Key note speakers - I attended Rees Mann's talk on ˝The JCI Advantage - Giving You the X-Factor˝, in which he outlined the amazing things he has achieved post-JCI thanks to his experiences as a local and national president and international vice president.  These included transforming a run down area of Johannesburg and setting up a fashion school for students from disadvantaged backgrounds. 

Johan Driessens' talk on ˝the power of enthusiasm˝ has to count among the most unusual, fun and energetic key note speeches I have ever been to - largely because he had us jumping around and playing air guitar!  His tips on how to live with more enthusiasm certainly gave us something practical to put into action!

Competitions - the debating competition included fun and amusing topics such as ˝cats make better pets than dogs˝ and ˝it is better to be single than married˝.  The JCI UK team did a fantastic job and reached the semi-finals, only to be narrowly beaten by JCI Australia.  The final of JCI Scotland vs JCI Australia was an intense debate on ˝the JCI brand is about what we do, not who we say we are˝ and the brilliant team from JCI Scotland emerged victorious. 

The four winners from each of the JCI area conferences also competed in the world public speaking competition on the topic of ˝to stir the world to an ever-lasting peace˝.

Awards Ceremony - we saw local and national chambers around the world rewarded for their outstanding projects, the final address by outgoing World President Kentaro Herarda and the inauguration of 2012 President Bertolt Daems.

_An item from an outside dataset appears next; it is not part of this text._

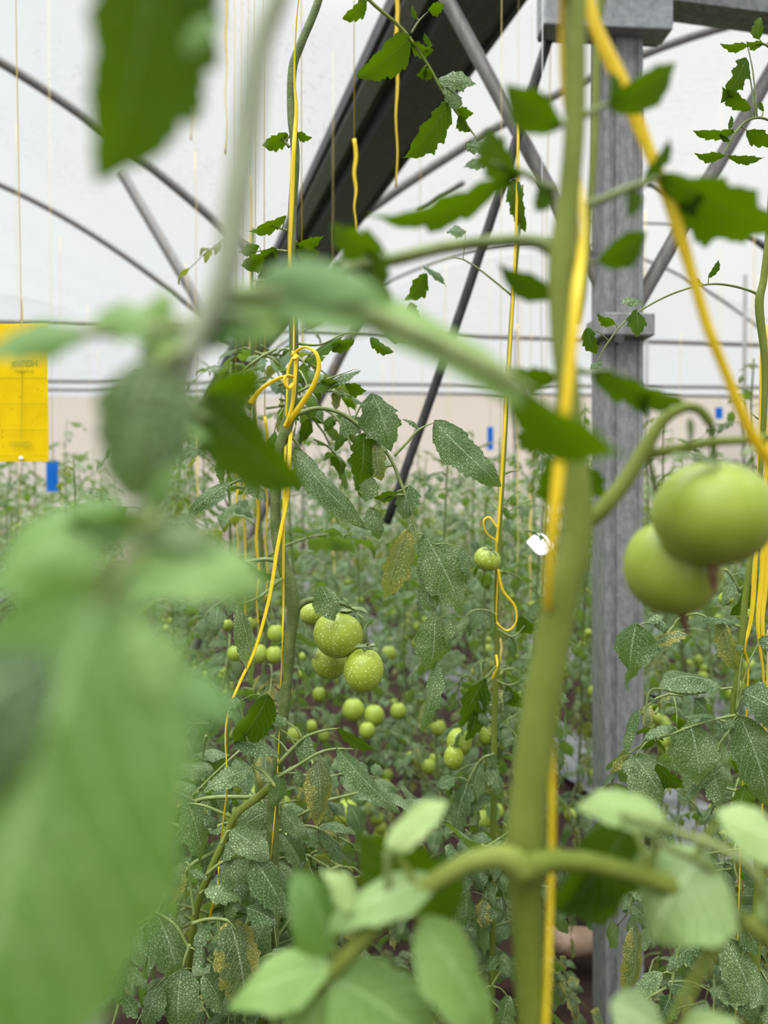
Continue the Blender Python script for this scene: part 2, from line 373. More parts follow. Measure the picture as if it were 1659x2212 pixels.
# ---------------------------------------------------------------- greenhouse shell
YAW = math.radians(16); AX = Vector((-math.sin(YAW), math.cos(YAW), 0)); RT = Vector((math.cos(YAW), math.sin(YAW), 0)); UP = Vector((0, 0, 1))
def G(s, t, z): return AX*s + RT*t + UP*z            # z above the ground
gm = MB(); rg = random.Random(3); n = 70
gm.quadgrid([[Vector((-22+44*j/n, -6+44*i/n, rg.uniform(-.02, .02))) for j in range(n+1)] for i in range(n+1)])
tag(link('floor', gm.mesh('floor', SOIL)), kind='structure')
TG, HG = 1.12, 3.42                                   # gutter line
def arch(t, side):
    if side < 0: w, r = 9.0, 2.25; x = (TG-t)/w
    else: w, r = 13.0, 3.0; x = (t-TG)/w
    return HG + r*math.sin(math.pi*min(1, max(0, x)))**.9 if 0 < x < 1 else HG
A = P(-1500, 0, 16.5); B = P(3200, 0, 15.5); A.z = 0; B.z = 0; HB = 3.6
def s_end(t):
    # distance along the house at which lane t meets the back wall line A-B
    n_ = Vector((-(B-A).y, (B-A).x, 0)); return (A-RT*t).dot(n_)/AX.dot(n_)
def roof(side, t1):
    mb = MB(); rows = []
    for i in range(25):
        rows.append([G(-3+(s_end(TG+(t1-TG)*j/30)+3.02)*i/24, TG+(t1-TG)*j/30, arch(TG+(t1-TG)*j/30, side)+.03+.012*math.sin(i*2.3+j)) for j in range(31)])
    mb.quadgrid(rows); return mb
tag(link('ceiling', roof(-1, TG-9).mesh('ceiling', FILM)), kind='structure')
tag(link('ceiling', roof(1, TG+13).mesh('ceiling', FILM)), kind='structure')
# end wall and side walls
wl = MB()
def top_at(p):
    t = p.dot(RT)
    if t < TG-9 or t > TG+13: return HB+.01
    return max(HB+.01, arch(t, -1 if t < TG else 1)+.04)
wl.quadgrid([[A.lerp(B, j/80)+UP*(HB+(top_at(A.lerp(B, j/80))-HB)*i/6) for j in range(81)] for i in range(7)])
tag(link('wall_back', wl.mesh('wall_back', WFILM)), kind='structure')
wl = MB(); wl.quadgrid([[A.lerp(B, j/60)+UP*(HB*i/8)+Vector((0, .04*math.sin(j*1.7)+.02*math.sin(j*4.1+i), 0)) for j in range(61)] for i in range(9)])
tag(link('wall_back', wl.mesh('wall_back', CREAM)), kind='structure')
for nm, t in (('wall_left', TG-9), ('wall_right', TG+13)):
    w2 = MB(); w2.quadgrid([[G(-3+20.5*j/30, t, HG*i/6) for j in range(31)] for i in range(7)]); tag(link(nm, w2.mesh(nm, WFILM)), kind='structure')
def rail(y0, y1, d, w, nm, mat, x0=-500, x1=2200):
    mb = MB(); a = P(x0, y0, d); b = P(x1, y1, d-.4); mb.tube([(*a, w), (*a.lerp(b, .5), w), (*b, w)], 8, 1)
    return tag(link(nm, mb.mesh(nm, mat)), kind='structure')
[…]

JCI London presidents at the JCI World Congress in Brussels 2011

Training sessions - I attended Training Commission Director Patrick Knight's session on Painting with Passion, in which we explored how to use language and stories to communicate our message.  Some participants shared their passions on stage, which included their training business, food and the incredible hulk!  There were many more sessions on a diverse range of topics from social involvement to flirting in business and from advanced negotiation to personal branding.  The JCI official course are also on offer.

General Assembly - where national presidents discuss and vote on important issues for the future of the organisation, such as training and the elected officers for the following year.  All members are welcome to come and watch.

Parties - each night a different country/region hosts a party.  This year we were treated to Belgium night with many types of beer available, European Night in a club with a revolving dancefloor(!) and Global Village where many countries have stands showcasing their national food and drink.

What makes a congress so special is the people that you meet.  There were 4,600 delegates from around the world in Brussels - all there to improve themselves, contribute to the organisation and make friends and have fun.  You never know who you are going to meet.  I caught up with people I hadn't seen in over a year from the COC (Conference Organising Committee) Academy I attended last year, as well as those from our twin chambers, European Academy and people I've met at other international events. 

International twinning lunch hosted by JCI London at the JCI World Congress in Brussels 2011

I also met a lot of new people (the Union Jack sparkly dresses we were wearing helped as everyone wanted a picture!).  We even met the 1978 President of JCI London, Ian Cameron Black, who had lost touch with the chamber in recent times as he does not have a computer. 

It is impossible to do everything and even harder to describe to someone who hasn't been exactly what it is like.  All I can say is that everyone who goes does not come back disappointed.  When discussing highlights with the JCI London council last night, all who had been to World Congress said that it was their highlight of the year.